Harang was roughed up for the first time all season on May 22nd, getting hit hard by the Padres for 10 knocks and five runs over five and a third innings. He threw 103 pitches that outing and the Reds lost 8-2 in the opener of a four-game set. Three days later, the Padres and Reds were in extra innings when Harang was called on to pitch. The game was tied at nine in the 13th and Harang, with only two days of rest following a 103-pitch outing, tossed four scoreless innings in relief. He was outstanding, striking out nine and allowing just two hits while throwing 63 pitches.

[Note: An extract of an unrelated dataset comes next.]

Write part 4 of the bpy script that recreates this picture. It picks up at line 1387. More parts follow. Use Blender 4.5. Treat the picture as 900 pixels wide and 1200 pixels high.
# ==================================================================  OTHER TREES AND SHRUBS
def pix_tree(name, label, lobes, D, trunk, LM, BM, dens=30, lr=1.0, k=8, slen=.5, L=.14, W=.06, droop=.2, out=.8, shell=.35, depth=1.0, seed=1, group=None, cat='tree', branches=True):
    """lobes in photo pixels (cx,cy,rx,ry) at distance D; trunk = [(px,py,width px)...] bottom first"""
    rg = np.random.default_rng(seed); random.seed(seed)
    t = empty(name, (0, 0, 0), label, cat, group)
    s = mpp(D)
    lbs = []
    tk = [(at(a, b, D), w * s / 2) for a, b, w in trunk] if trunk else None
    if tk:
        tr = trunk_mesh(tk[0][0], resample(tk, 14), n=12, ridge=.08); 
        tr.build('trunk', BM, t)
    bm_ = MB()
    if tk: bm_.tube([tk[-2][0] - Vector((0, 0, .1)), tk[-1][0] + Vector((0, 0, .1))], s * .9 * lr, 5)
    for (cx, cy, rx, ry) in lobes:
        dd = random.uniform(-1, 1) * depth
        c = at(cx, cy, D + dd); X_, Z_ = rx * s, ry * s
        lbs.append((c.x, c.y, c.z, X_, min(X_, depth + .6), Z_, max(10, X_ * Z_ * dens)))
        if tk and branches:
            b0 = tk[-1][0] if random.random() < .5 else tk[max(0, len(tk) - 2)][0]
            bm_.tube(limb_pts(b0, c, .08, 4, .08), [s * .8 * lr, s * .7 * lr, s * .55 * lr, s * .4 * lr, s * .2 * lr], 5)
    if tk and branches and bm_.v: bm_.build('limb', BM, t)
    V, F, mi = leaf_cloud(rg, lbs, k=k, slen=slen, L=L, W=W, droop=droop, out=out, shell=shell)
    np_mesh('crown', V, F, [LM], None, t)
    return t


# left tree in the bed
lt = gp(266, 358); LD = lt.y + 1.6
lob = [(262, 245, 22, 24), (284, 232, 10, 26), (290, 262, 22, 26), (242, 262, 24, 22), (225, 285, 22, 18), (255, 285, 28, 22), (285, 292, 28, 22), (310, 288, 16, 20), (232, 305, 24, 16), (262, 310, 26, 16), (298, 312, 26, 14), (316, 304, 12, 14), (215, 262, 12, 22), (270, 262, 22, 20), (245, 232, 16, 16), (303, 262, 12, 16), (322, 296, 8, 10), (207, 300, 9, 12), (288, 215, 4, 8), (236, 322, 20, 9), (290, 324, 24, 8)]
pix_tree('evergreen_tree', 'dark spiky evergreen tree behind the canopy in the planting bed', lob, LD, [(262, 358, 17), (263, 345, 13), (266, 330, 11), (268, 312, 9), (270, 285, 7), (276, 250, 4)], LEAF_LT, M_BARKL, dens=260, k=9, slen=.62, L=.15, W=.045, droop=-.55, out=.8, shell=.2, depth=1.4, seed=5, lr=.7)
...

Despite throwing 166 pitches in four days, the right hander made his regularly scheduled start four days later against the Pirates. He was lit up by Pittsburgh for 10 hits and six runs over four innings, throwing 73 more pitches. Harang was 2-6 with a 3.50 ERA before the relief appearance and 4-11 with a 5.88 ERA after it. The result, he said was that he became fatigued “beyond the point of recovery.” Harang said “I started to change my arm angle to compensate for the fatigue and that’s when my forearm started to bother me.”

He went on the disabled list from July to August and returned with mixed results. The next two years he dealt with more injuries (an appendicitis and then a back injury), and he was never the same. Harang says his mechanics have not been consistent since suffering the forearm injury, and he hopes to regain his old form thanks to a fresh start in San Diego. Playing in the spacious Petco Park will certainly help his chances, but he needs to get his mechanics straight.

Harang was always known as a workhorse starter, but I do have to place at least partial blame on Dusty for not looking after his pitcher more. I think it was fine to ask him to relieve in the extra innings game, but then you have to give him more time off to recover before his next start. Was any other pitcher taxed as much as Harang was during that stretch? No. It’s the manager’s responsibility to look beyond the present and try to protect his players. That is a skill Dusty Baker surely has not mastered.